Quick and Dirty Organizing Tools

Developed for a project with Three Sisters Consulting.

May be used with attribution.



First, why are you doing this work?

What brought you to this work? What about this issue is compelling you to action? Why must you be involved?


Second, identify who shares your passion.

Do you know people who share your vision? Your passion? Your sense of purpose?

Who are they? How do you know them? What is your relationship with them?

Remember: effective organizing is about relationships and the ability to use personal stories to connect and create the change you seek.


Third, gather your team.

Effective organizing is a tool of leveraging relationships to create the desire change. In order to strategy, implement, and evaluate your organizing; you need an organizing team… a core. Assemble the people who are on your core team. Share stories. Engage in team building. Get to know each other. Be authentic, real, and vulnerable. The work requires not that you bring your best, this work calls you to show up fully; unapologetically.

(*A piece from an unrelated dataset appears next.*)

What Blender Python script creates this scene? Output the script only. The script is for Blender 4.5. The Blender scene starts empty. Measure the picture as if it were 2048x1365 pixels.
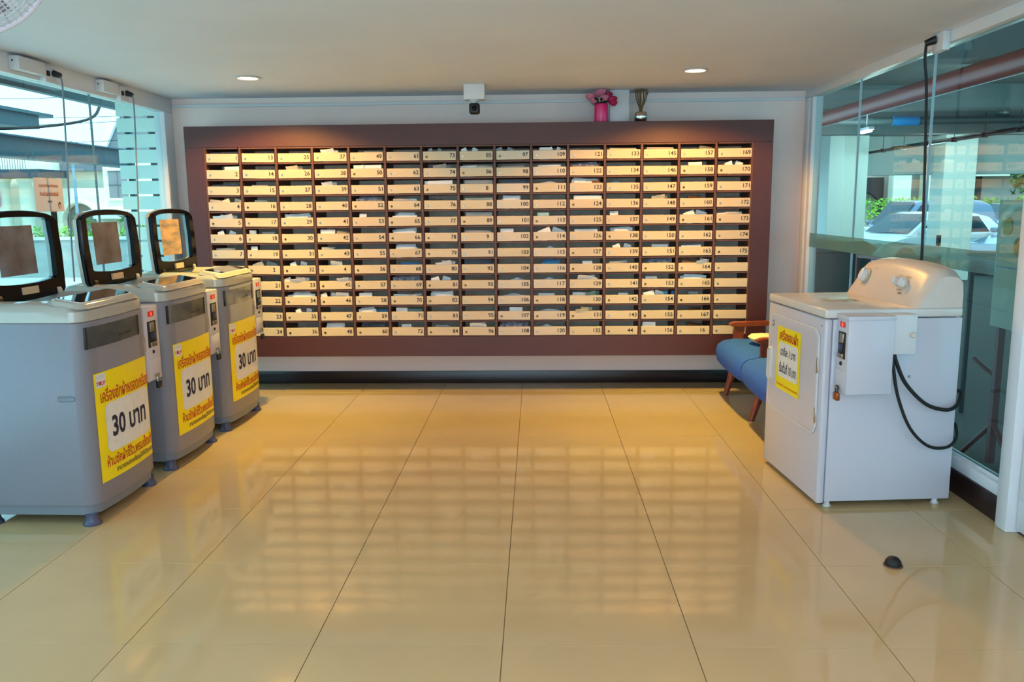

Fourth, be clear about your purpose.

As you gather the team, it is imperative that you take time to refine your vision. Why are you gathered? What is the specific purpose? For example, you may all agree mass incarceration is bad. But why are you gathered to discuss mass incarceration? You may be gathered to begin the process of planning for political education in your community and to support BLUU’s Babies and Bailouts by sponsoring 8 bailouts. That is specific, measurable, attainable, realistic, and timely. Well done!


What are your goals? Be clear. Make a list if needed. Always come back to the list of goals. When considering the desired outcomes, always come back to your goals.


How do you make goals? Focus on the actions that are active in justice-making and participating in the project of liberation. Are your goals rooted in what is life-giving? Life-affirming? Life-sustaining? If your goals are not in alignment with Love and Light, advancing the liberation of all people, protecting the vulnerable, and bringing to center the margins… go back to the drawing table and try harder.


Fifth, learn, train, and plan.

Learn what you need to know about your situation. Engage in asset mapping. Who are the stakeholders? Where can you find collaborators and co-conspirators? Where will there be challenges?


Engage in Public Narrative training. At the very least, practice sharing your stories with one another. Three stories are important in Public Narrative: The Story of Me, the Story of Us, and the Story of Now. What is your personal story? Why are you called to this work? What is the story of the group? The community? Finally, what is the fierce urgency of now? Why now? Why this moment? Why this action? What is at stake? Appropriate stories, in this context, should be less than 90 seconds. Think about ways to digitize your stories, or aspects of your story, through easy sharing via social media and social conference (such as Zoom).


Plan the actions that need to be taken. When you are planning, there are three questions buckets that should guide your work: you are organizing who, to do what, and by when.


Review your goals.

  • You need to organize who… what group(s) of people, leaders, organizations.

  • What specifically do you need them to do, vote, pass legislation on, stop doing, investigate, etc.

  • When is this specific action needed? Do you have enough time? Can you plan in advance so you can plan additional campaigns if needed? If the action does not go in your favor, what is at stake?


Once you have your plan in place, make sure it is: life-affirming, life-giving, and life-nourishing.


Sixth, action!


It is time to put your plan in action. Great work!


You have identified an issue, recruited a team, practiced Public Narrative, built relationships, and are ready to execute your mission. Take time to get centered in your principles, your commitments to liberation, and participating in this project of healing and brokenness that we call life. Come back to center and breathe with grace and humility. You have been called to the great task of change-making and liberation.


Seventh, breathe and reflect.


What worked really well? What might need to be changed? What was a complete miss? (It’s okay, we all have those!).


How did you build relationships? What relationships may need repair?


Where did you grow? Where did you see change? What must continue?


Offer thanks. Create ritual for release. Begin again anew.